Braskem's crackers in Brazil operated at a capacity utilization rate of 91% in 2018, down 3 p.p. from 2017, mainly due to the truck drivers' strike and the plant outages in the Northeast at the start of the year. In this scenario, resin sales came to 3.4 million tons, down 2% from 2017, while sales of key chemicals increased 1% to 2.9 million tons. In 2018, resin exports were 1.3 million tons and exports of key chemicals were 571,000 tons, down 14% and 31% from 2017, respectively. In the year, the units in Brazil and exports posted EBITDA of USD1.96 billion (RD6.98 billion), which represents 61% of the Company's consolidated EBITDA from all segments.

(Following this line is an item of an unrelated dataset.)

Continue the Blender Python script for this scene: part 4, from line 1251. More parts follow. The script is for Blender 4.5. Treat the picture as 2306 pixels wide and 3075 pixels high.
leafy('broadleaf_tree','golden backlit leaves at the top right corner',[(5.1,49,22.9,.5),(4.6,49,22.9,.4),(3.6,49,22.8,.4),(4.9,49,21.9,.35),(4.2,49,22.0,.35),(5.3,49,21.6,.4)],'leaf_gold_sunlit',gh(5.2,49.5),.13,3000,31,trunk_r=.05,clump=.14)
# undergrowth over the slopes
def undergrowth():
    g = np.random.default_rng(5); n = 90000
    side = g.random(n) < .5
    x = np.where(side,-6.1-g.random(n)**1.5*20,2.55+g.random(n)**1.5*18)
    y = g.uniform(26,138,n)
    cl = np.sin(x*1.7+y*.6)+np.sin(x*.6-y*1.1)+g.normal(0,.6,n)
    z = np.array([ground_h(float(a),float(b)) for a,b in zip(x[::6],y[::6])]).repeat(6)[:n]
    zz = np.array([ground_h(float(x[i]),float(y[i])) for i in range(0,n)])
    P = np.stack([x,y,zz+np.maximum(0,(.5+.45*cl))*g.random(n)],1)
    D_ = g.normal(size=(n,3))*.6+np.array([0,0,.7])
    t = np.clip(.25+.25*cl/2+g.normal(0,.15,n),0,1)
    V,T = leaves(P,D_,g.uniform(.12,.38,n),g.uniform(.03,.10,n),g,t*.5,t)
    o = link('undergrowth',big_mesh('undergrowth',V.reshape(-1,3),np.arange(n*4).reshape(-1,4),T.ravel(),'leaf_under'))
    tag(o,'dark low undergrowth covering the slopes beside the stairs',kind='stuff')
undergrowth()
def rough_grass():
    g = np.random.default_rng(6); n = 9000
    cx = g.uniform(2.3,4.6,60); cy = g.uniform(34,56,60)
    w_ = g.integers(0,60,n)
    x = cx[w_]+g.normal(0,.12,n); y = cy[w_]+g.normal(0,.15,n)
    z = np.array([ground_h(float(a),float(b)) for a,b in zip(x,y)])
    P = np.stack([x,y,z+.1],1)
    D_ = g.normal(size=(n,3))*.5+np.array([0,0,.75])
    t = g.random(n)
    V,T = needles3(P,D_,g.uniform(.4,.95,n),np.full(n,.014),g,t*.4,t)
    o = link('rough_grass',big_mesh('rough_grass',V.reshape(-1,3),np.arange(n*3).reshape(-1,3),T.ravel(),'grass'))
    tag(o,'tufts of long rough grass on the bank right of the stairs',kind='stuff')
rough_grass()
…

In the United States, PP demand grew 3.1% compared to 2017, with the highlight the caps and oriented films segments, which are widely used in food packaging. In the European market, PP demand decreased compared to 2017, accompanying the region's weak economic performance, especially in countries such as Germany and Italy. Braskem's plants in the United States and Europe operated at a capacity utilization rate of 87%, down 11 p.p. from 2017, mainly due to the plant outages in the United States, the scheduled shutdown of the unit in Oyster Creek, Texas for 50 days and the inbound logistics constraints on propylene supply to the plants in Europe explained by low river levels. Polypropylene sales decreased 9% compared to 2017, to 1.9 million tons. In the year, the units in the United States and Europe posted EBITDA of USD608 million (R$2.208 billion), representing 19% of the Company's consolidated EBITDA.
In Mexico, the polyethylene (PE) plants operated at an average capacity utilization rate of 77%, down 11 p.p. from 2017, due to the lower supply of ethane in the period and the scheduled shutdown conducted in May. As a result, PE sales decreased 18% from 2017, to 799,000 tons, 67% of which was sold in Mexico's domestic market. In the year, the Mexico unit posted EBITDA of USD617 million (RD2.251 billion), representing 20% of the Company's consolidated EBITDA.